6 Reasons Owner Financing Property Beats Renting

Most new real estate investors follow the same path: They invest their hard-earned cash into single family homes with mortgages, repair/rehab, and rent them out.

Often, they buy cheaper houses built in 1950 or earlier because the rate of return on them is higher. However, the expenses and repair headaches on them are also higher. I know investors who have bought class C rental houses. After the initial renters left, the repair costs ate the investors alive and they couldn’t rent out the houses again.

What most new investors don’t know is that you can owner finance your property rather than rent it out. That is, your occupant is purchasing the property from you the investor over time (10-30 years typically). This means the occupant has an ownership interest in the property, a sizable down payment, and is incentivized to maintain and improve the asset.

There are six main advantages to owner financing over renting property:

Minimal Repair Expenses

When you first acquire the asset, you may need to complete a light rehab of $5000 or $10,000. If you rented it out, you likely would have to do a much fuller and more costly rehab. With owner finance, you do a minor rehab, and then the qualified buyer is responsible for completing repairs and maintaining the home. Naturally, your ‘qualified’ buyer is only as good as you make it. You should find a buyer with a good, steady work history and with enough disposable income that they can afford to repair the property.

Steady, Predictable Cash Flow

Because you have no repair expenses, you know what your cash flow per property will be each month. After taxes and insurance are paid, the rest of the cash flow goes into your bank account.

Fast Foreclosures in Many States

Some states allow you to foreclose in 60-90 days for $1000 or less, if the buyer defaults. Then, you may get the house back and resell it. There are owner finance investors who have resold the same house three times – $5000 down, $1000 per month. Check the foreclosure rules in your state.

Secondary Sources of Cash Flow

As mentioned above, you can reacquire the property in foreclosure, and resell the home with another down payment. Also, some buyers may pay late each month, which allows you to charge a late fee with every payment, therefore increasing your yield.

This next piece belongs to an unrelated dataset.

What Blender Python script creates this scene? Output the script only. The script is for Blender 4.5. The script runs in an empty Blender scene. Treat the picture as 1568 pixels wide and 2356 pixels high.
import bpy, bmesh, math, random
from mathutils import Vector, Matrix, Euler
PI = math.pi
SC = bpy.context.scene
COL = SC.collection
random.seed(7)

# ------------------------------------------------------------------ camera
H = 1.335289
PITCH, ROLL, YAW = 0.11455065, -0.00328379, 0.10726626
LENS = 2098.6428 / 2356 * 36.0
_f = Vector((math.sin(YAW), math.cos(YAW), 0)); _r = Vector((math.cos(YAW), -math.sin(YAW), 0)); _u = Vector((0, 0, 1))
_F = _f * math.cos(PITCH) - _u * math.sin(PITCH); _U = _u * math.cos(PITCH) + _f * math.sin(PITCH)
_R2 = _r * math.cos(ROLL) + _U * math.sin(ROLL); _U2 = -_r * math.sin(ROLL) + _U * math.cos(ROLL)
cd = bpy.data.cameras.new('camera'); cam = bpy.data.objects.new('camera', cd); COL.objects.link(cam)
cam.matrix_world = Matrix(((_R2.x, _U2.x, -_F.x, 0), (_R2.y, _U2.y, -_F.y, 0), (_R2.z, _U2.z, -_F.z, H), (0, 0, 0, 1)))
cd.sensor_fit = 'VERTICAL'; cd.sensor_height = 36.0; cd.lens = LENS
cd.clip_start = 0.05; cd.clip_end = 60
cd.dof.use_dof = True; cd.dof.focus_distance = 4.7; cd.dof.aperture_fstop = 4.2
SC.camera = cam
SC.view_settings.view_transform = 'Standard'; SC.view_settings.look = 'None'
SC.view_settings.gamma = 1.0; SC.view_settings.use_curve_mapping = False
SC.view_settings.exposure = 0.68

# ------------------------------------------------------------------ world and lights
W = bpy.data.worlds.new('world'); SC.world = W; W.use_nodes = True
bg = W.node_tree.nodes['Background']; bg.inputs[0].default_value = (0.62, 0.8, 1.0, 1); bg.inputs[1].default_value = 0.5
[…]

Property Increases in Value

Generally, as the owner occupant improves the property, the value will increase. If the buyer ever defaults, you get an asset back that is worth more than when you bought it. You then may sell the property for a higher price and larger down payment.

Neighborhood Improves

Bringing homeowners into an affordable home area helps to raise the standards of the entire community. As more homeowners move in, entire blocks of houses improve and crime decreases. This in turn raises property values and the general appeal of the area.

Whether the investor purchases the house in cash or has a wraparound mortgage on the asset, owner financing is an extremely valuable and important tool in the investor kit for building long term wealth.